Courts have applied judicial estoppel to preclude a party to a bankruptcy proceeding from later "asserting a cause of action not raised in a reorganization plan or otherwise mentioned in the debtor's schedules or disclosure statements." Id., at 784. "Judicial estoppel will be imposed when the debtor has knowledge of enough facts to know that a potential cause of action exists during the pendency of the bankruptcy, but fails to amend his schedules or disclosure statements to identify the cause of action as a contingent asset." Id. Finally, although judicial estoppel is generally addressed at the summary judgment phase of a lawsuit, see Marinache v. Stern, No. 14-CV-03055-HRL, 2015 WL 4538808, at *3 (N.D. Cal. July 27, 2015), a court may decide the issue of judicial estoppel on a motion to dismiss, see Carr v. Beverly Health Care & Rehab. Servs., Inc., No. C-12-2980 EMC, 2014 WL 31390, at *1 (N.D. Cal. Jan. 3, 2014) (listing cases).
In ruling on the motions to dismiss the original complaint, the Court declined to decide the judicial estoppel issue because Defendants had not asked the Court to take judicial notice of Sanchez's amended bankruptcy petition. Dkt. No. 27 at 4. Now that the Court has taken notice of the amended petition, the Court concludes that the Sanchez's claims are barred by judicial estoppel. Sanchez failed to report the claims in either the original or amended bankruptcy petitions. Dkt. No. 32-1 Ex. 1, 2. Moreover, based on the bankruptcy court's docket, Sanchez has made no effort to correct the omission by reopening the bankruptcy proceedings since he received an order of discharge in October 2016. Dkt. No. 32-1, Ex. 4.
Sanchez's position now — that he has claims against Seterus and Bank of America — is clearly inconsistent with the position he took during the bankruptcy proceedings — that he had no such claims. See Hamilton, 270 F.3d at 782-83. Sanchez received a discharge on the basis of the assets and liabilities declared in his original and amended bankruptcy petitions, and would receive an unfair advantage now if he were allowed to pursue claims against Seterus and Bank of America after skirting his other creditors. Sanchez does not dispute that he had knowledge of his potential claims during the bankruptcy process, and in fact stated at the hearing on the motion to dismiss the original complaint that he has been aware of the alleged promise to write off his debt since 2010 or 2011. Dkt. No. 27 at 2. Accordingly, the Court dismisses the FAC without leave to amend.
Even if Sanchez's claims were not judicially estopped, the Court dismisses the FAC for failure to prosecute. As an initial matter, the Court concludes that Sanchez's purported notice of voluntary dismissal, filed the day before the hearing on the motions to dismiss, was not valid.
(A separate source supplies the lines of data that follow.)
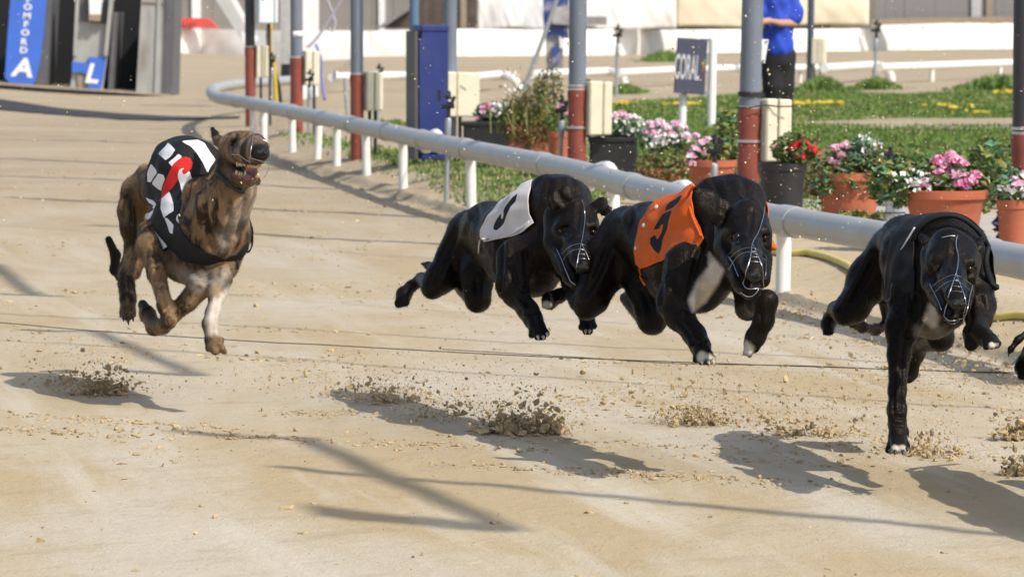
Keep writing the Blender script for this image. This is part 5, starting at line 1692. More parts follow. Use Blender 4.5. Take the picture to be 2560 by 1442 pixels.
B3 += f3.chain([(285, 895, .74, 48), (205, 945, .76, 40), (150, 1010, .74, 50)], k=.02)
B3 += f3.chain([(150, 1005, .74, 52), (110, 1075, .70, 34)], k=.012) + f3.chain([(150, 1005, .74, 50), (160, 1065, .70, 34)], k=.012)
B3 += f3.chain([(420, 830, .6, 40), (335, 790, .72, 26), (285, 775, .74, 12)], k=.02)
B3 += f3.chain([(700, 700, .5, 150), (700, 860, .42, 120), (705, 1040, .38, 92)], k=.04)
B3 += f3.chain([(705, 1045, .38, 88), (560, 930, .62, 50)], k=.03)
B3 += f3.chain([(1000, 740, -.03, 160), (960, 930, -.10, 112), (990, 1010, -.12, 92)], k=.035)
B3 += f3.chain([(990, 1005, -.12, 90), (1085, 1130, -.17, 74), (1120, 1190, -.2, 68)], k=.025)
B3 += f3.chain([(1120, 1190, -.2, 66), (1150, 1255, -.23, 66)], k=.015)
B3 += paw(f3, 1145, 1235, -.23, 85, [(1110, 1310, -.25, 28), (1155, 1325, -.27, 30), (1195, 1325, -.27, 28), (1225, 1300, -.25, 24)], .006)
B3 += f3.chain([(1390, 750, -.03, 130), (1430, 930, -.10, 85), (1480, 1060, -.15, 62)], k=.03)
B3 += f3.chain([(1480, 1060, -.15, 60), (1520, 1160, -.2, 55), (1528, 1210, -.23, 58)], k=.02)
B3 += paw(f3, 1528, 1205, -.23, 80, [(1480, 1255, -.25, 24), (1515, 1285, -.27, 26), (1545, 1285, -.27, 26), (1580, 1245, -.25, 24)], .006)
HD3 = []
HD3 += H3.chain([(1437, 540, -.15, 42), (1428, 575, -.19, 46)], k=.02)
HD3 += H3.chain([(1463, 550, -.15, 32), (1466, 582, -.19, 32)], k=.02)
HD3 += H3.chain([(1398, 545, -.12, 40), (1396, 605, -.16, 36), (1410, 655, -.22, 28)], k=.02)
HD3 += H3.chain([(1478, 565, -.15, 20), (1478, 610, -.2, 22)], k=.02)
HD3 += H3.chain([(1436, 578, -.195, 40), (1443, 612, -.275, 32), (1450, 644, -.355, 25), (1456, 666, -.39, 19)], k=.011)
HD3 += H3.chain([(1418, 645, -.24, 28), (1425, 685, -.31, 22)], k=.012) + H3.chain([(1473, 640, -.26, 22), (1472, 680, -.32, 16)], k=.012)
HD3 += H3.chain([(1416, 655, -.2, 30), (1430, 690, -.28, 22), (1442, 712, -.33, 15)], k=.012)
HD3 += H3.ball(1413, 557, -.205, 16, k=.012) + H3.ball(1481, 563, -.205, 13, k=.012)
HD3 += H3.chain([(1418, 574, -.235, 11), (1411, 571, -.23, 11)], k=.006, sub=True) + H3.chain([(1478, 580, -.225, 9), (1483, 578, -.22, 9)], k=.006, sub=True)
HD3 += H3.chain([(1386, 512, -.14, 20), (1400, 496, -.165, 24), (1420, 480, -.165, 19), (1432, 473, -.16, 10)], k=.008, fn=(.4, -.9, .5), ff=.20)
HD3 += H3.chain([(1398, 500, -.185, 12), (1422, 482, -.185, 10)], k=.005, fn=(.4, -.9, .5), ff=.4, sub=True)
HD3 += H3.chain([(1482, 518, -.14, 15), (1502, 513, -.145, 20), (1516, 528, -.14, 15), (1524, 540, -.135, 7)], k=.008, fn=(-.3, -.9, .35), ff=.19)
dog3 = Dog("black greyhound in the white jacket, its head partly behind the orange-jacketed dog", B3 + HD3, 9.53, M_BLACK, carves=[(f3.poly(a), w / 3.0, d) for a, w, d in [
    ([(690, 330), (715, 550), (728, 700)], 24, .007), ([(600, 420), (480, 700), (375, 930)], 22, .0045), ([(885, 620), (880, 800), (868, 970)], 22, .008),
    ([(1060, 700), (1075, 850), (1050, 980)], 20, .007), ([(960, 800), (1000, 930), (1070, 1080)], 18, .005), ([(1015, 1010), (1090, 1120), (1130, 1230)], 14, .0045),
    ([(1080, 1150), (1155, 1140)], 12, .004), ([(1250, 170), (1230, 260), (1250, 340)], 22, .004), ([(1420, 160), (1440, 260)], 22, .004),
    ([(745, 700), (800, 850), (860, 960)], 24, .004), ([(560, 400), (520, 560), (450, 720)], 28, .004), ([(690, 900), (700, 1020), (690, 1100)], 18, .004)]] + [([(1448, 510), (1446, 545), (1441, 580)], 5, .003), ([(1398, 572), (1416, 586), (1430, 578)], 6, .004), ([(1470, 590), (1484, 590), (1493, 580)], 5, .003), ([(1398, 625), (1412, 665), (1428, 695)], 5, .004)])
dog3.finish()
dog3.jacket(J3, f3.poly([(1125, 110), (1080, 130), (985, 232), (870, 315), (775, 425), (728, 520), (728, 585), (758, 612), (880, 585), (980, 570), (1050, 535), (1125, 470), (1095, 400), (1083, 310), (1098, 220)]),
            (f3.p(1250, 380, .05), f3.p(680, 520, .52)), [M_WHITE, M_BLACKC],
            [(f3.poly([(1010, 252), (990, 310), (960, 345), (945, 380), (925, 420), (905, 470), (880, 505), (855, 530), (828, 520), (830, 488), (850, 450), (872, 418), (888, 397), (884, 435), (893, 440), (905, 410), (906, 375), (922, 345), (945, 310), (970, 280)]), 1, False)],
            "white jacket with a black numeral")
MB().tube([dog3.hit(*f3.px(x, y), .006, .15) for x, y in [(738, 596), (730, 640), (726, 690)]], .0025, 6).build("jacket_strap", M_WHITE, dog3.root, True)
MB().tube(catmull([dog3.hit(*f3.px(x, y), .010, .0) for x, y in [(740, 590), (800, 598), (880, 580), (980, 566), (1050, 530), (1112, 476)]], 5), .003, 6).build("jacket_hem", M_WHITE, dog3.root, True)
dog3.wires([[(1456, 500), (1460, 540), (1457, 575), (1453, 610), (1447, 640), (1445, 662), (1438, 685)],
            [(1453, 613), (1463, 632), (1470, 652)], [(1449, 625), (1460, 625)], [(1447, 636), (1464, 638)], [(1446, 648), (1468, 649)],
            [(1391, 622), (1402, 645), (1415, 680)], [(1402, 640), (1425, 618), (1453, 612), (1478, 625)], [(1408, 655), (1425, 632), (1450, 624), (1480, 638)],
            [(1415, 680), (1425, 700), (1440, 712)]], r=.00105, fb=-.40, thin=(2,3,4,6,7))
dog3.eye(1415, 573, .0095); dog3.eye(1481, 580, .0085)
nose_of(dog3, 1457, 668, .016, -.42)
for (x, y) in [(1155, 1322), (1195, 1322), (1225, 1300)]:
    dog3.claw(f3.p(x, y, -.285), f3.p(x + 5, y + 28, -.30), .0045)
for (x, y) in [(1515, 1278), (1545, 1278)]:
    dog3.claw(f3.p(x, y, -.285), f3.p(x, y + 26, -.30), .0045)
dog3.skip += [(dog3.hit(1457, 668, 0, -.42), .02)]
dog3.fur(42000, seed=3)
# ------------------------------------------------------------------ black jacket dog
f4 = Frame(2000, 480, 2.121, 8.45)
H4 = Frame(0, 0, 1, 8.45); H4.dz = -.05
J4 = []
J4 += f4.chain([(775, 330, .0, 205), (700, 345, .1, 195), (610, 330, .28, 165), (560, 265, .45, 130)], k=.05)
J4 += f4.chain([(740, 520, -.02, 190), (630, 480, .15, 165), (570, 400, .36, 130)], k=.05)
J4 += f4.chain([(600, 560, -.02, 120), (660, 440, .0, 160)], k=.05) + f4.chain([(920, 480, -.02, 95), (880, 400, .0, 120)], k=.05)
B4 = list(J4)
B4 += f4.chain([(560, 265, .45, 130), (500, 300, .56, 118)], k=.05)
B4 += f4.chain([(700, 655, -.03, 115), (770, 620, -.05, 110)], k=.05)
B4 += f4.chain([(700, 650, .0, 112), (620, 560, .2, 95), (560, 430, .42, 80)], k=.05)
B4 += f4.chain([(700, 250, .03, 105), (800, 235, .04, 100), (890, 270, .03, 105)], k=.03)
B4 += f4.chain([(790, 330, .0, 180), (790, 350, -.1, 115), (785, 340, -.17, 98)], k=.03)
B4 += f4.chain([(480, 320, .54, 120), (370, 460, .54, 112), (280, 610, .5, 82)], k=.04)
B4 += f4.chain([(280, 610, .5, 82), (240, 645, .48, 62)], k=.03)
B4 += f4.chain([(235, 630, .5, 60), (190, 620, .75, 40)], k=.03)
B4 += f4.chain([(190, 620, .75, 40), (160, 675, .78, 36), (148, 700, .76, 36)], k=.02)
B4 += f4.chain([(148, 700, .76, 34), (138, 740, .73, 20)], k=.01) + f4.chain([(150, 700, .76, 30), (165, 742, .73, 16)], k=.01)
T4 = f4.chain([(440, 560, .62, 30), (470, 705, .7, 26), (400, 727, .66, 26), (330, 715, .6, 25), (275, 695, .56, 24)], k=.015)
for p in T4: p['tail'] = True
B4 += T4
B4 += f4.chain([(580, 560, -.03, 110), (540, 720, -.09, 82), (525, 860, -.13, 60)], k=.035)
B4 += f4.chain([(525, 860, -.13, 60), (515, 1050, -.2, 46), (514, 1150, -.24, 47)], k=.02)
B4 += f4.chain([(514, 1150, -.24, 48), (516, 1230, -.26, 42), (518, 1290, -.28, 46)], k=.015)
B4 += paw(f4, 516, 1290, -.28, 66, [(468, 1365, -.28, 20), (503, 1360, -.33, 24), (545, 1360, -.33, 24), (570, 1345, -.29, 19)], .006)
B4 += f4.chain([(570, 1260, -.26, 12), (576, 1295, -.27, 7)], k=.008)
B4 += f4.chain([(930, 500, -.02, 100), (955, 600, -.08, 78), (950, 670, -.11, 68)], k=.03)
B4 += f4.chain([(950, 670, -.11, 66), (920, 760, -.2, 50), (908, 805, -.25, 38)], k=.02)
B4 += f4.chain([(925, 730, -.2, 52), (975, 765, -.29, 46), (1010, 785, -.33, 42)], k=.02)
B4 += paw(f4, 1005, 785, -.33, 60, [(985, 820, -.36, 18), (1015, 815, -.38, 20), (1045, 808, -.37, 20), (1058, 800, -.35, 14)], .006)
B4 += f4.chain([(690, 560, .45, 90), (730, 690, .38, 78), (745, 770, .34, 68)], k=.04)
B4 += f4.chain([(745, 772, .34, 66), (640, 800, .52, 46), (620, 850, .55, 40), (590, 960, .58, 30), (575, 990, .57, 24)], k=.025)
HD4 = []
HD4 += H4.chain([(2372, 620, -.18, 52), (2366, 650, -.22, 52)], k=.02)
HD4 += H4.chain([(2405, 630, -.18, 40), (2405, 660, -.22, 38)], k=.02)
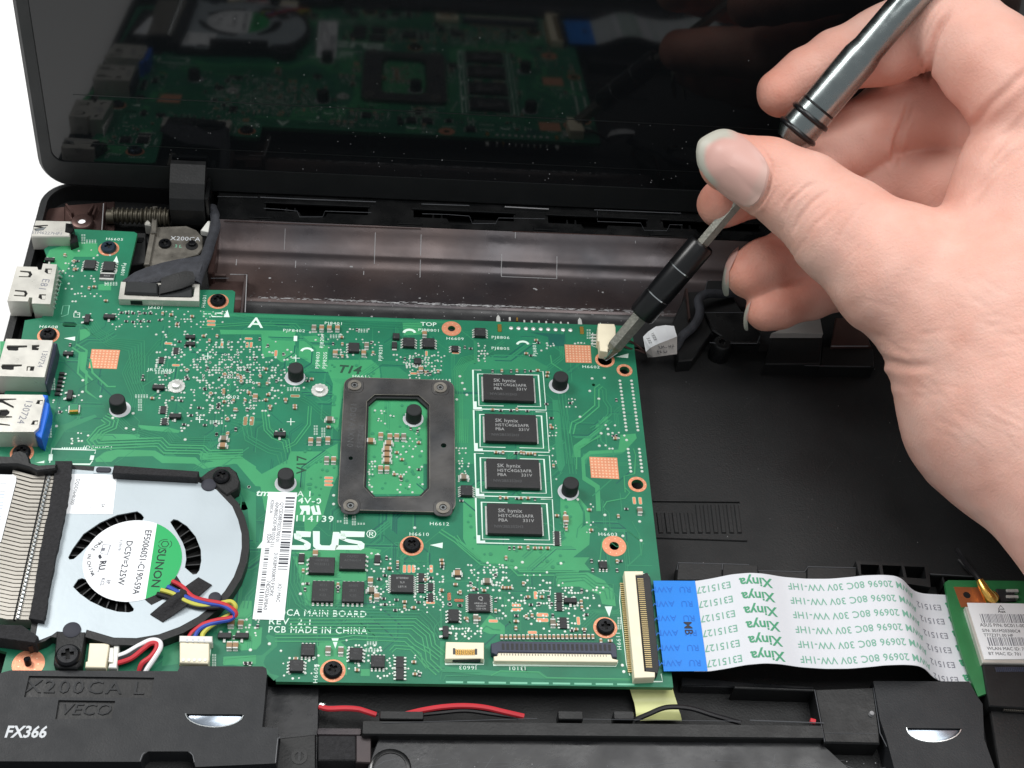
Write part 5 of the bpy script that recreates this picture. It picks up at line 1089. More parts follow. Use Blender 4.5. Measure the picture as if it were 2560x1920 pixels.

Federal Rule of Civil Procedure 41(a)(1) allows a plaintiff to voluntarily dismiss an action, without a court order, by filing either a notice of dismissal before an opposing party serves an answer or motion for summary judgment, or by filing a stipulation of dismissal signed by all parties who have appeared. Here, however, Bank of America answered Sanchez's original complaint. Dkt. No. 10.
It does not appear that the Ninth Circuit has ever addressed whether a defendant's answer or summary judgment motion to a complaint that is dismissed and later amended precludes the plaintiff from then voluntarily dismissing the amended complaint under Rule 41(a)(1)(a)(i). The Fourth Circuit, however, addressed the question directly in Armstrong v. Frostie Co., 453.2d 914, holding that once a defendant answers or moves for summary judgment, granting dismissal without prejudice becomes discretionary with the court. 453 F.2d at 916 ("The rule is designed to permit a disengagement of the parties at the behest of the plaintiff only in the early stages of a suit, before the defendant has expended time and effort in the preparation of his case."). Multiple district courts in this Circuit have followed Armstrong.
This Court agrees with and adopts the reasoning in Armstrong. Accordingly, Sanchez's purported notice of dismissal without prejudice is vacated.
Having determined that Sanchez's purported voluntary dismissal was not valid, the Court dismisses the action for failure to prosecute. Sanchez failed to oppose the motions to dismiss, failed to appear at the hearing on the motions, and, by filing a purported notice of dismissal, clearly indicated his unwillingness to further prosecute his claims. Therefore, having considered the five factors set forth in Malone v. United States Postal Service, 833 F.2d 128, 130 (9th Cir. 1987), and having determined that notwithstanding the public policy favoring the disposition of actions on their merits, the Court's need to manage its docket and the public interest in the expeditious resolution of the litigation require dismissal of this action. The court finds there is no appropriate less drastic sanction. Accordingly, this action is dismissed with prejudice pursuant to Federal Rule of Civil Procedure. 41(b) for plaintiff's failure to prosecute.
For the reasons described above, the Court dismisses all of Sanchez's claims without leave to amend.